THE RECORDS

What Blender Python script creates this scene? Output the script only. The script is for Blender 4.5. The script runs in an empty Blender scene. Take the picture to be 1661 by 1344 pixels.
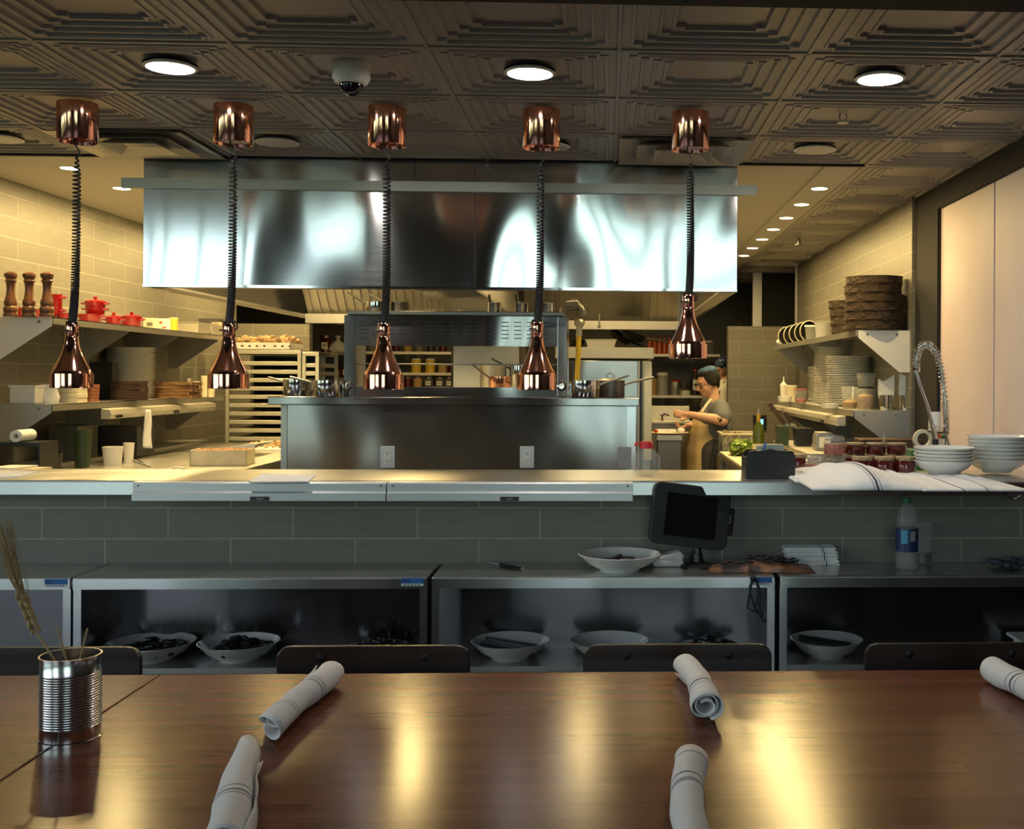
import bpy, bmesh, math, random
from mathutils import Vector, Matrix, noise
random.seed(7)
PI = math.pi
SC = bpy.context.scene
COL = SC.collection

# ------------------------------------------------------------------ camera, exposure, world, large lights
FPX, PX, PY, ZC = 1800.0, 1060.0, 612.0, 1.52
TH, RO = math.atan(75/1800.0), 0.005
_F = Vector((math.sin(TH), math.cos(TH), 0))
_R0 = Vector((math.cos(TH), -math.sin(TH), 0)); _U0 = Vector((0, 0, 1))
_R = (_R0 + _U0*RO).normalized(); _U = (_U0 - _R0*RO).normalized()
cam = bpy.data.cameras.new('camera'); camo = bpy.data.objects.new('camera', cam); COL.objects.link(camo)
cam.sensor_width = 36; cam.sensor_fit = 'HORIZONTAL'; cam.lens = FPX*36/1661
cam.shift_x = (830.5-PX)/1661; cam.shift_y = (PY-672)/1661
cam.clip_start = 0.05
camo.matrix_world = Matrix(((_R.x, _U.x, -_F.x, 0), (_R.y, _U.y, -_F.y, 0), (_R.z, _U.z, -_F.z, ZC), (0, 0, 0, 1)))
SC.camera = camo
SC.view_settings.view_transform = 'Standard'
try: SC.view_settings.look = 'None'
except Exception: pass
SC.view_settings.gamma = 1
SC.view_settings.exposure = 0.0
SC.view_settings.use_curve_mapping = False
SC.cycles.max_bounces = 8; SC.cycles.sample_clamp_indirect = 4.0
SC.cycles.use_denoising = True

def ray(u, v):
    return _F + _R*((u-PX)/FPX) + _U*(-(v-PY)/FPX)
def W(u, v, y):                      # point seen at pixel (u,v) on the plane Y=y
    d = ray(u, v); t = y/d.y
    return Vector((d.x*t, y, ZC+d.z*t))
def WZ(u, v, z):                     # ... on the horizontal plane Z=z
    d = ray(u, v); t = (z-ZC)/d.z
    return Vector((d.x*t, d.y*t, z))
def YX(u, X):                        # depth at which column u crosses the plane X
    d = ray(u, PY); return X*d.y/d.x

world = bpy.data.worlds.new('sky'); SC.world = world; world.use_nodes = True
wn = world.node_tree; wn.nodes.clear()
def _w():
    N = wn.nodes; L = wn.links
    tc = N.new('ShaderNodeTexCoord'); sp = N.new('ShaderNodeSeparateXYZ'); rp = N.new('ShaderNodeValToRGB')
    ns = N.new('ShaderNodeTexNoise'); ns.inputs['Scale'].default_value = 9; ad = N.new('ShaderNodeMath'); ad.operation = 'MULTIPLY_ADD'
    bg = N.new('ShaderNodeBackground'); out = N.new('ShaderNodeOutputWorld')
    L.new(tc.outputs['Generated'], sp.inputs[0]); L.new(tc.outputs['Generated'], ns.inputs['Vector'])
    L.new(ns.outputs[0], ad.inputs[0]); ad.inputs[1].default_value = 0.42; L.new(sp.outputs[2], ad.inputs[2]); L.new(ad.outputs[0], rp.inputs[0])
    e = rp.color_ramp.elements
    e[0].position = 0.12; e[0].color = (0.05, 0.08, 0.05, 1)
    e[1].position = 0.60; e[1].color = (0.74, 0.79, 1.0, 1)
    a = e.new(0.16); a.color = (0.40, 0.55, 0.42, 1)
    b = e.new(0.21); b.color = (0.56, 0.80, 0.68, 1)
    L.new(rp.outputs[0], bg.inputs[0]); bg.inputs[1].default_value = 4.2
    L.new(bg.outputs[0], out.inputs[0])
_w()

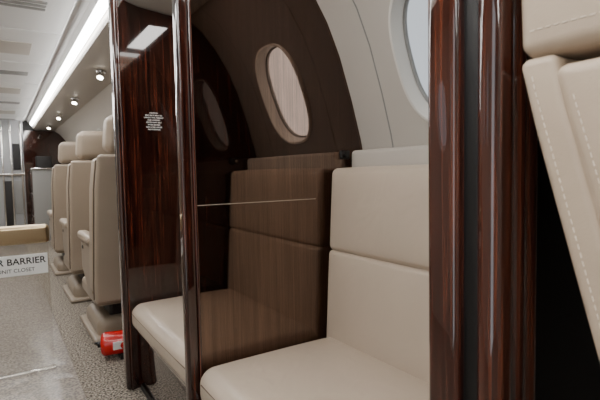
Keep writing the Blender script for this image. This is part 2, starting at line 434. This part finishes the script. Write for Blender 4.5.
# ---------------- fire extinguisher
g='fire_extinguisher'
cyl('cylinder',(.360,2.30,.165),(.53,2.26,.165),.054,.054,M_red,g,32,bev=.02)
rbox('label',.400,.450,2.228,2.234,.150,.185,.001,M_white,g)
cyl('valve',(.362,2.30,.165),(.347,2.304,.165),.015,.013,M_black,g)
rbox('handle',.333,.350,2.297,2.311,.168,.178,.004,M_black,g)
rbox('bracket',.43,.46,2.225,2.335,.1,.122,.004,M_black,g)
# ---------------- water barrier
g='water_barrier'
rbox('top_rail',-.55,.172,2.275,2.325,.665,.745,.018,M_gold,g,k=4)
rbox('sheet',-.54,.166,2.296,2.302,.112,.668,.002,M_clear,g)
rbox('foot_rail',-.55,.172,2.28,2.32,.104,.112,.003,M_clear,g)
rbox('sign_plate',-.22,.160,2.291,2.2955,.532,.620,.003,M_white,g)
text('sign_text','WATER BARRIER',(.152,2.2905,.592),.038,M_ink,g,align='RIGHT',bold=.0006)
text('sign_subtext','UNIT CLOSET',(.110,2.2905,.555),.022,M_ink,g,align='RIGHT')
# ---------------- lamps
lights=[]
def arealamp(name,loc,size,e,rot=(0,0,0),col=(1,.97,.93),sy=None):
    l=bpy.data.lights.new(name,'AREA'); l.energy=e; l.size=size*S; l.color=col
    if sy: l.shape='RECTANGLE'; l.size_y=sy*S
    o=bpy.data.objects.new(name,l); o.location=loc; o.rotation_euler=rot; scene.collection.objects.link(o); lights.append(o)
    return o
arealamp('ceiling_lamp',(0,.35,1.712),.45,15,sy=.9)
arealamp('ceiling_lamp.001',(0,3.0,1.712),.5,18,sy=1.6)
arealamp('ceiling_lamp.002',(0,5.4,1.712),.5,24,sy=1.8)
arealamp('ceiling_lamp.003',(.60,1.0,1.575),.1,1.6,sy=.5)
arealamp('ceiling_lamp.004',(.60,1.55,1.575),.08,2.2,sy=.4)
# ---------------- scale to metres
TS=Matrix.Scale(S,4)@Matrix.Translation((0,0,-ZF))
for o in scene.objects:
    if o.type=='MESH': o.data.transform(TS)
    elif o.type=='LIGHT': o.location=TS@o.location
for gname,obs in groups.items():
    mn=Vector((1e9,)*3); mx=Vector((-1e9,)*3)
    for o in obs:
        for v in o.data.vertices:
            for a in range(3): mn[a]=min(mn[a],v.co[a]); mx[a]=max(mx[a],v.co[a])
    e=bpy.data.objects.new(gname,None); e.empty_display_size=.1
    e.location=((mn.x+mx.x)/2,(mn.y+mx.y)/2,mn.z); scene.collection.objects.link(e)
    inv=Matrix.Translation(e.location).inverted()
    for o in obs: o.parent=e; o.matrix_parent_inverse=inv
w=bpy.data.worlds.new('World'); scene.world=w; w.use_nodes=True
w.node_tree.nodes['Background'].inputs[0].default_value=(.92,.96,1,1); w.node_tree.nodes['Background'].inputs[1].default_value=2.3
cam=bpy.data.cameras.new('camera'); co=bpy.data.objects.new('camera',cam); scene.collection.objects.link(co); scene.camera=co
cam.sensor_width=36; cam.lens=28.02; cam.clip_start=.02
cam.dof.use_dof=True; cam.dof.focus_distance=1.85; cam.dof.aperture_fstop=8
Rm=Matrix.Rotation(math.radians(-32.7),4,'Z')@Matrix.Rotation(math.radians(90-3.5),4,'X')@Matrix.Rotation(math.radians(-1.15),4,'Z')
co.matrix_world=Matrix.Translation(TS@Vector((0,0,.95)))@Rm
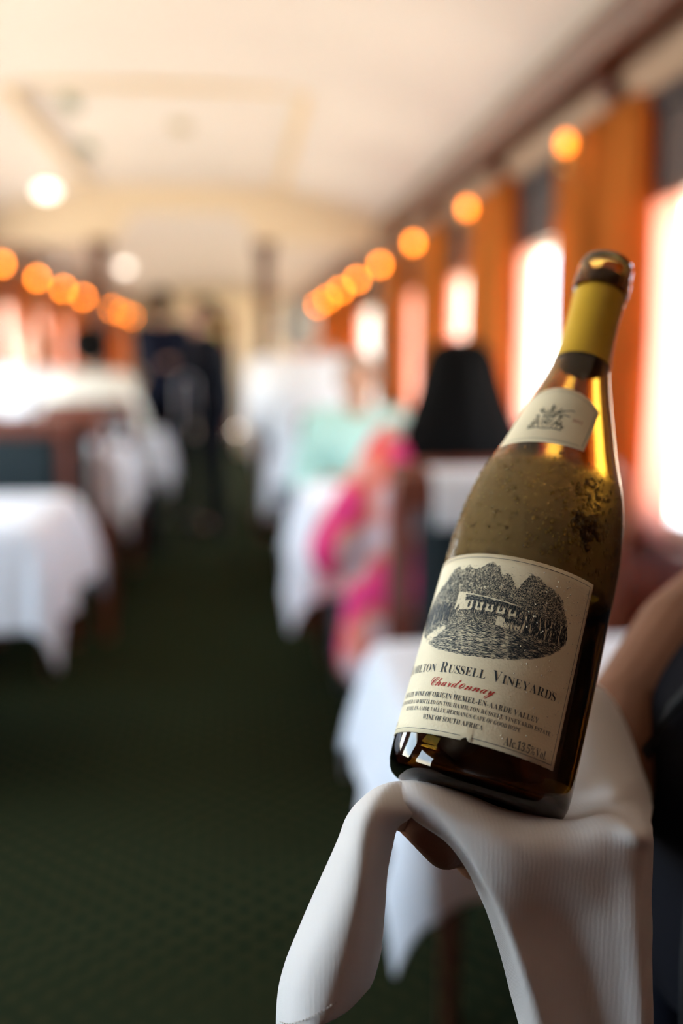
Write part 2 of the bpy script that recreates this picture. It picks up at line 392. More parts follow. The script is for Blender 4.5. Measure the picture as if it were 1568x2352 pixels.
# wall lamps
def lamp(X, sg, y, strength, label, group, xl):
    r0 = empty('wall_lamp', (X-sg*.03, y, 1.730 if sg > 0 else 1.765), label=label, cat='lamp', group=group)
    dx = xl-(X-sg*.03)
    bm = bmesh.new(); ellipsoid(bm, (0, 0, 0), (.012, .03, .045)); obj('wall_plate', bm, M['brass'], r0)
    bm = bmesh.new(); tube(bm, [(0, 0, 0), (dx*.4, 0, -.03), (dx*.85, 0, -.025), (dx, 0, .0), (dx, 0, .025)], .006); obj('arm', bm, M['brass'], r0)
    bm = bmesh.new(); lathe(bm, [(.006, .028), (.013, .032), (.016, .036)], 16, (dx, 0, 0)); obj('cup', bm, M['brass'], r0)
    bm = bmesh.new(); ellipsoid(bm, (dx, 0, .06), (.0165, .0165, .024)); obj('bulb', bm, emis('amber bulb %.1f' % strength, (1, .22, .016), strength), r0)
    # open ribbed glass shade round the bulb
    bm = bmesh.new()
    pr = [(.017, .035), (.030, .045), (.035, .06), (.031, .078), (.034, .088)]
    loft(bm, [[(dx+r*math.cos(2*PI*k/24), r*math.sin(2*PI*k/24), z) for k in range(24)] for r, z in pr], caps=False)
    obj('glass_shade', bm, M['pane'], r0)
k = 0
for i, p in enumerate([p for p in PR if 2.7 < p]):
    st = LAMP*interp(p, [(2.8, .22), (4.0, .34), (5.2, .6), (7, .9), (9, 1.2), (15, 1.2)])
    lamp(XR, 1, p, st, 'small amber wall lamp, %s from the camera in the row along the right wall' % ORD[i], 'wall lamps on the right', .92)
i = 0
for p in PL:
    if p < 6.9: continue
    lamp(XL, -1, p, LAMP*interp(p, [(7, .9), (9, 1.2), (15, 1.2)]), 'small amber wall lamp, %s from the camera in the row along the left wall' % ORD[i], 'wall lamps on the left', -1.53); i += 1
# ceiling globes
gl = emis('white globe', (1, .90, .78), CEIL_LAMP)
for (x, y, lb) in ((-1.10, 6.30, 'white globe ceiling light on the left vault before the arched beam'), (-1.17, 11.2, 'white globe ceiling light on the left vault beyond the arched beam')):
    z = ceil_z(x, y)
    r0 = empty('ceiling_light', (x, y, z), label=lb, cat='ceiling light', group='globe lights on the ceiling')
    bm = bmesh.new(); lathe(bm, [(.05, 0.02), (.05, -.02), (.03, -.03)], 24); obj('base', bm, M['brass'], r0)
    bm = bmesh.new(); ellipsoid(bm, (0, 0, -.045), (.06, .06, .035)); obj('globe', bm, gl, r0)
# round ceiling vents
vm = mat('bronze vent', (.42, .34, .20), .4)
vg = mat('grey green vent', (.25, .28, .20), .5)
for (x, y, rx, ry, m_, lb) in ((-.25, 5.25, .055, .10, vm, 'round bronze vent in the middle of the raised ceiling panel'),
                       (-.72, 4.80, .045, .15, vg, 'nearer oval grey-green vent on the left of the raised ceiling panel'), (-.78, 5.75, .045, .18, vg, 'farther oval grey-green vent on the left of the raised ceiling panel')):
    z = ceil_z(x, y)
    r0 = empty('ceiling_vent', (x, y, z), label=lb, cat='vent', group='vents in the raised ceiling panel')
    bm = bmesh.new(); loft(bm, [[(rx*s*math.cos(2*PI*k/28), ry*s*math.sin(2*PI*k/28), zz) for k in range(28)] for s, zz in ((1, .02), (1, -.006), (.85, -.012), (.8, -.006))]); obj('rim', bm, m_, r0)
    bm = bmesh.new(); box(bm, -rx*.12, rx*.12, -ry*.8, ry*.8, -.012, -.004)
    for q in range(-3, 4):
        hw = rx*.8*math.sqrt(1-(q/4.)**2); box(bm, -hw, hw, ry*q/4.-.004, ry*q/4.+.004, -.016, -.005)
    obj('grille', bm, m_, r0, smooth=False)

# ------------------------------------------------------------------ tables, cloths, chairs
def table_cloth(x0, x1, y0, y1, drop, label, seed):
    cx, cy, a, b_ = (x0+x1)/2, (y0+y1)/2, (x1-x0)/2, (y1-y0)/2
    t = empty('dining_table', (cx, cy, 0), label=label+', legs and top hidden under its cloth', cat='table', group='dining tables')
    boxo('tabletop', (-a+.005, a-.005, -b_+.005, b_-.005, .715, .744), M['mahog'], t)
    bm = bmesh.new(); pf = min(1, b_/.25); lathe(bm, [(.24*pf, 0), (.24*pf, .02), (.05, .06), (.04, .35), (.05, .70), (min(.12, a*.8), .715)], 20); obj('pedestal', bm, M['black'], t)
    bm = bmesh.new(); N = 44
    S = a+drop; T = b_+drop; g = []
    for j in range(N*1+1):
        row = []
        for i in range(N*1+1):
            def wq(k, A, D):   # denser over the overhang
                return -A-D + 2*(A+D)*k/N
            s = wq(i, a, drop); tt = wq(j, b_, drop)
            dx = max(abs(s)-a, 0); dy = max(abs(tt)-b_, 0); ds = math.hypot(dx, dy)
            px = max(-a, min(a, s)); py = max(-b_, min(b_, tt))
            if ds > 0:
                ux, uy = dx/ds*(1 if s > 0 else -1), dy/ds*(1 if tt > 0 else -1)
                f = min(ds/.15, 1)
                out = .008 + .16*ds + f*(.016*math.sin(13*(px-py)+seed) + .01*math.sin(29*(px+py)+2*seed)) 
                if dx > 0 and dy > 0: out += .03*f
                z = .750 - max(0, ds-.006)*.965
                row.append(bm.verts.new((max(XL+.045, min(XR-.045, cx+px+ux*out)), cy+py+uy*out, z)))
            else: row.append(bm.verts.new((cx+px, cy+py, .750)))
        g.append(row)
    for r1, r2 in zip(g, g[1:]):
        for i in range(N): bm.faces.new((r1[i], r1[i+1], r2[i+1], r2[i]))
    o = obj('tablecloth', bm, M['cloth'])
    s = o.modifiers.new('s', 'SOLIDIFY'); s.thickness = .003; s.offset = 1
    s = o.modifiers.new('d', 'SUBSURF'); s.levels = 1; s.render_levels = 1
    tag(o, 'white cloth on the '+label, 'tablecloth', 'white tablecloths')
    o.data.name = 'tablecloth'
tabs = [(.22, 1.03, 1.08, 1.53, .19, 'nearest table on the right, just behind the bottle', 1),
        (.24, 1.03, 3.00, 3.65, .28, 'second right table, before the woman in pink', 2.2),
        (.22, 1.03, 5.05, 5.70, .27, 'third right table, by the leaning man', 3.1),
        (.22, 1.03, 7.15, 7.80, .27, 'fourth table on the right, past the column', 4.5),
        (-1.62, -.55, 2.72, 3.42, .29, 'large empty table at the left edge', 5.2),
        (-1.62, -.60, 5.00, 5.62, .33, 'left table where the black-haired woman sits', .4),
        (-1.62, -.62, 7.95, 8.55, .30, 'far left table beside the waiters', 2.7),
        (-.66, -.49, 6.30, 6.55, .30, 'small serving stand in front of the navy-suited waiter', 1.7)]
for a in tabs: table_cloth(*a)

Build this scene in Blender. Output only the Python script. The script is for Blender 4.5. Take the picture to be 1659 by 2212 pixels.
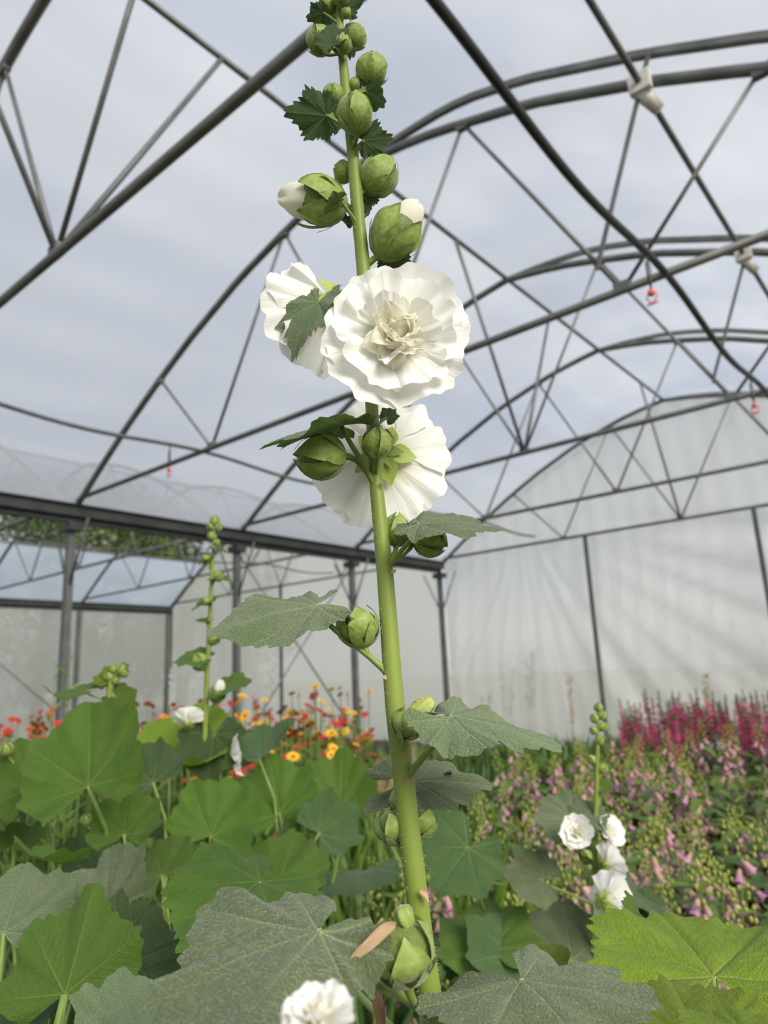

PROBLEM DESCRIPTION
Output exactly the span of lines from the top of the listing through the line holding "COL = SC.collection", and leave every picture out.

COMPLETE RESPONSE
What Blender Python script creates this scene? Output the script only. The script is for Blender 4.5. The script runs in an empty Blender scene. Take the picture to be 1661 by 1344 pixels.
import bpy, bmesh, math, random
from mathutils import Vector, Matrix, noise
random.seed(7)
PI = math.pi
SC = bpy.context.scene
COL = SC.collection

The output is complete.